Steve Workman: Are You Browsing Comfortably

Orde Saunders' avatarPublished: by Orde Saunders

Steve Workman (@steveworkman) was speaking at Side View about TV browsing, these are my notes from his talk.

RWD is used to make the web better on small screens but what about big screens? The majority of TVs sold these days are large screens and TVs are still the centre of family life - we watch more hours of TV than we ever have. We are also meshing - we are using other devices at the same time. The TV is part of a larger ecosystem.

There are all sorts of ways to get the internet on TV - seven million households have a means of doing this. Smart TVs only make up 7% of this, it's mostly through games consoles - 53%.

How do we design for TVs? User input, device output and user position - find the intersection of these. It's different from desktop and tablet.

Users are likely to be about 10 feet away from the screen so you need to make things bigger. Small text is fine close up - to keep the same perceived text size as a smart phone you need to double the size of the text. TV manufacturers have changed how their browsers display their viewport - 1080p could actually be 800x500px. They are more like tablets than mobiles or laptops. Screen size doesn't tell you anything about where your site is being displayed.

TV remote controls are complicated enough without having to browse the web with them - the D-pad is the most common controller. Second screens are becoming the main inputs. Voice input will come along. Assume there's a D-pad and everything else is a bonus, or rather a problem. [I disagree, layered input can be done with some thought.]

The problem is that people find that browsing the web on TVs is slow and annoying. 2013 Smart TVs are about as powerful as and iPhone 3GS. TV browsers also score very low on browser feature support - some don't even run the browser benchmarks. The average lifetime of a TV is seven years - this is a new browser graveyard. We make the web on TV by bolting on add-ons. We use the TV as just a screen.

Is it possible to design for all devices? Maybe responsive design isn't the best thing - TVs are very different. Some sites have a 'big screen' mode that has to be activated. [Or we need to change the way we approach "desktop" design.] Responsive, content-driven sites work well. If it's easy to read on a small screen, it's easy to read on big screens. User agent sniffing often puts TVs in the wrong category. Screen size doesn't give us a complete picture of what we need to know to design an appropriate UI. The TV media type should be able to fix this but all devices respond to screen - this is our own fault, we only use screen. There are no features we can detect for a TV and user agent sniffing doesn't work. Couch mode is a user triggered setting that changes the base font size. We should be defining our dimensions in em not px.
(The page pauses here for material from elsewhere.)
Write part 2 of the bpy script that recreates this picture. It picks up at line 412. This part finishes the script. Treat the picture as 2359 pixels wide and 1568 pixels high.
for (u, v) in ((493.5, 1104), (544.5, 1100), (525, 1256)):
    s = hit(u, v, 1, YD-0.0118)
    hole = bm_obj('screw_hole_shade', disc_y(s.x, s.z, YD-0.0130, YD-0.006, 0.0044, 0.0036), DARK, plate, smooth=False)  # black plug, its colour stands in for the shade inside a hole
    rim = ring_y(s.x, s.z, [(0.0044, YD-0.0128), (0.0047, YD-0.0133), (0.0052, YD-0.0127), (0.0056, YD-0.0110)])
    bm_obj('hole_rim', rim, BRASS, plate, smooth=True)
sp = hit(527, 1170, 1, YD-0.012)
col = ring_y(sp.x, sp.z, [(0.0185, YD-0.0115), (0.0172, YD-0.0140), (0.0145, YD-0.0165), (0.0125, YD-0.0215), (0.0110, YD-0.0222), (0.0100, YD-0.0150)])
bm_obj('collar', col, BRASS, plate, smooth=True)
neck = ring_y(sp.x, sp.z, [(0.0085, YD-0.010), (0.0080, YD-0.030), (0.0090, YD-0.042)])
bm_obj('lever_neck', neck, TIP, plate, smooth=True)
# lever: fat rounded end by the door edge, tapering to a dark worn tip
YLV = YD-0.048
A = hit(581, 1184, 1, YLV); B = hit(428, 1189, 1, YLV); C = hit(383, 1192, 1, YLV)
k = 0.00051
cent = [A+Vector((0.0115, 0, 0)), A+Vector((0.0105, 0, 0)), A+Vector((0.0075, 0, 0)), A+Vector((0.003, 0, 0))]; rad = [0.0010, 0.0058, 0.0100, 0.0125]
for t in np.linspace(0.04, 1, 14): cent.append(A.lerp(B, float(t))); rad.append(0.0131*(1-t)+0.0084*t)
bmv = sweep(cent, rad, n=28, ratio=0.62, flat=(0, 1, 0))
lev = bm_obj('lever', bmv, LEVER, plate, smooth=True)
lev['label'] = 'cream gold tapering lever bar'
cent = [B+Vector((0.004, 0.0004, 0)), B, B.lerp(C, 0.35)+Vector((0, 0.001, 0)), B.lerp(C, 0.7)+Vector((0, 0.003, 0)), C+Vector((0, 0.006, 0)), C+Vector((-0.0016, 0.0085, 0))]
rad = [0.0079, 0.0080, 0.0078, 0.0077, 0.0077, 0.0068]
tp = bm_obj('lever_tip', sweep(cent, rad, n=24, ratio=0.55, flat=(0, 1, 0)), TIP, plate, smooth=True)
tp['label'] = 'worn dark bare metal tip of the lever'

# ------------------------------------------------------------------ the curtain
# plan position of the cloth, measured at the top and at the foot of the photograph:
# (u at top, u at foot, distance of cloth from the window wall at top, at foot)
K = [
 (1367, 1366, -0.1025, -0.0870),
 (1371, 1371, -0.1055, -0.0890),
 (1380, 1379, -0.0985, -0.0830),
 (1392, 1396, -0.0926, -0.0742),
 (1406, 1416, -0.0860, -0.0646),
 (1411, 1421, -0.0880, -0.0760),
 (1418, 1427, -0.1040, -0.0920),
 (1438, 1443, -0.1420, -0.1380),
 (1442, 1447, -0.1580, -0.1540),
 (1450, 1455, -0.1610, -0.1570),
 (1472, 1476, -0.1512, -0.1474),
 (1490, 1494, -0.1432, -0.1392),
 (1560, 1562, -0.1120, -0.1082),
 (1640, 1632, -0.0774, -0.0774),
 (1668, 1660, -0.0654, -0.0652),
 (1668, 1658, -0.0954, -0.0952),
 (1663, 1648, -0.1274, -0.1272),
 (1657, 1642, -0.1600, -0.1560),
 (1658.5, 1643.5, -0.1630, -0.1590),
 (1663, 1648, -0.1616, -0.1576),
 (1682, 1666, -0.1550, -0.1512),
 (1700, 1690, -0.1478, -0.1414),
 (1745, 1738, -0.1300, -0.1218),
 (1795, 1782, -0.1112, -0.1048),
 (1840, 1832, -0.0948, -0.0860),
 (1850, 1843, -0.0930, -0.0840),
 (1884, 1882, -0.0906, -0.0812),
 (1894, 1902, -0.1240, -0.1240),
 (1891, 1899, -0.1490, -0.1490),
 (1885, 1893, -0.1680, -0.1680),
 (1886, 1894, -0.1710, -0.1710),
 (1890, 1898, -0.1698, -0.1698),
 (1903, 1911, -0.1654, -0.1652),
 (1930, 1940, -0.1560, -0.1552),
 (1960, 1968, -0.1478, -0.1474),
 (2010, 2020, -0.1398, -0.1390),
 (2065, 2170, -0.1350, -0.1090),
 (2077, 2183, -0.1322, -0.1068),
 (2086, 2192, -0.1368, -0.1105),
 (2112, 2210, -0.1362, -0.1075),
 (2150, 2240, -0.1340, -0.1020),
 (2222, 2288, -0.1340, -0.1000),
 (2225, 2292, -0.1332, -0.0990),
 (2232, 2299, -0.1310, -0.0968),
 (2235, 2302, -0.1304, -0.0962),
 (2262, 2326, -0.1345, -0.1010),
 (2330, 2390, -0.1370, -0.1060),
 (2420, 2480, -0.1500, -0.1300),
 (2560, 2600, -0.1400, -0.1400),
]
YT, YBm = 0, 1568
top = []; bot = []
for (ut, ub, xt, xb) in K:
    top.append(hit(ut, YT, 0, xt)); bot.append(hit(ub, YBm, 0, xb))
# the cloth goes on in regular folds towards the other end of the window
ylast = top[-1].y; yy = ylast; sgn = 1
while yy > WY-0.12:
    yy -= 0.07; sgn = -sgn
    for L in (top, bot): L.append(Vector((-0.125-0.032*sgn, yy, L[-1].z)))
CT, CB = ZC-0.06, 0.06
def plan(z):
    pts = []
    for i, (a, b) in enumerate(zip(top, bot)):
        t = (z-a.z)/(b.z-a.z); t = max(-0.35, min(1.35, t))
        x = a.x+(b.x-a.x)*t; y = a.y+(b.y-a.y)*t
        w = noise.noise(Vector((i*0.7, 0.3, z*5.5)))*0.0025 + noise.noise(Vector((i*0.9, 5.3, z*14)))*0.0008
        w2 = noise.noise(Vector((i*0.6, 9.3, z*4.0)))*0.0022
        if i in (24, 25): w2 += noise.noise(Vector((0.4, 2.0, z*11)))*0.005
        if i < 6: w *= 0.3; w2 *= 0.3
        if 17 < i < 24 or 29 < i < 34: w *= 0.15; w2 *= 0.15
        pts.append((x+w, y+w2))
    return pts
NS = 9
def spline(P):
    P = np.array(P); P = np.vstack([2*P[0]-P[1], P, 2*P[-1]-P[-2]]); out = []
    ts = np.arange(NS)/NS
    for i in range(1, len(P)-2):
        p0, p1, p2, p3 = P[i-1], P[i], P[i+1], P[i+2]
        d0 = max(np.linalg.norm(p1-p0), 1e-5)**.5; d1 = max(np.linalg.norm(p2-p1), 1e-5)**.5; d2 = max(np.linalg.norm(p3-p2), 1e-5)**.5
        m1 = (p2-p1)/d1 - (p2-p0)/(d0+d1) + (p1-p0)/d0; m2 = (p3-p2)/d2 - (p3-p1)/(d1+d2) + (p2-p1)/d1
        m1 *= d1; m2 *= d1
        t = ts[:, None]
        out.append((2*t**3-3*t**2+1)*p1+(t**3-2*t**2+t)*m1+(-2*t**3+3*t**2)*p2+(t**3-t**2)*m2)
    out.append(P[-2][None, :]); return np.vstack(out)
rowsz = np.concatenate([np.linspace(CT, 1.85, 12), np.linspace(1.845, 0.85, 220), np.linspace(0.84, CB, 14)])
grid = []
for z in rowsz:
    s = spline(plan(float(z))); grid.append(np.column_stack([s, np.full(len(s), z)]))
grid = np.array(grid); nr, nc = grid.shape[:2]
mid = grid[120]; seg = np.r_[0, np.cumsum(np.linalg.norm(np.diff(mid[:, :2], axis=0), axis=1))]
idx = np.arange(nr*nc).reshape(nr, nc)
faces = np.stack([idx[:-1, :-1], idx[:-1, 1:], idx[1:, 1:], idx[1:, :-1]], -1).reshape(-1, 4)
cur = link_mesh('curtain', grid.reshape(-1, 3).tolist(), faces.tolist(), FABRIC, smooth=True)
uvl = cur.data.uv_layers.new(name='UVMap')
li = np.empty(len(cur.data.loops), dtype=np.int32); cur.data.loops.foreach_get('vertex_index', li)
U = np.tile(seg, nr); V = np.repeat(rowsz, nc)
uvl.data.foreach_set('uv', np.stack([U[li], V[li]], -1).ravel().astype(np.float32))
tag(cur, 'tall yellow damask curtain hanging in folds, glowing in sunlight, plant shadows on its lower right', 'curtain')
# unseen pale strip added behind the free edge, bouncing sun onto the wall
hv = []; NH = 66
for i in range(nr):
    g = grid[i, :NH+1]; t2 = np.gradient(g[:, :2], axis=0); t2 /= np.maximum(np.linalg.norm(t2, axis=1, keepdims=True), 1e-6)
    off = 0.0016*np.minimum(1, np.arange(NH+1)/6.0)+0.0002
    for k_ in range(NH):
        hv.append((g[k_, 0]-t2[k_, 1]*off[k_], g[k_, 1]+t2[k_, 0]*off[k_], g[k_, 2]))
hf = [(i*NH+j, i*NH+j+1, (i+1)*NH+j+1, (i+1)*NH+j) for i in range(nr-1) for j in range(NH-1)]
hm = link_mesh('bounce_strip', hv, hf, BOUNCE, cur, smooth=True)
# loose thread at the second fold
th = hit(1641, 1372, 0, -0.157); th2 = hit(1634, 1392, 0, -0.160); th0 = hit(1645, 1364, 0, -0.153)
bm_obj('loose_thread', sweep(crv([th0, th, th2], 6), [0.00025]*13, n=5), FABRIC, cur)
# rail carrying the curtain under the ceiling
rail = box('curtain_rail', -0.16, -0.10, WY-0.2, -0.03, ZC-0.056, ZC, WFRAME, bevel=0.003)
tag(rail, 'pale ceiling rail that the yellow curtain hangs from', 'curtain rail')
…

The next generation of consoles are looking to address some of the practical issues. Maybe all we need is something like Chromecast that does screen sharing but it still doesn't solve the problems. Wearable technology, second screens and other things in the future will make this more complicated. We can't provide all the answers for our users - they will have to provide the context. Solve the problems we can solve, when you can't then ask the user what to do.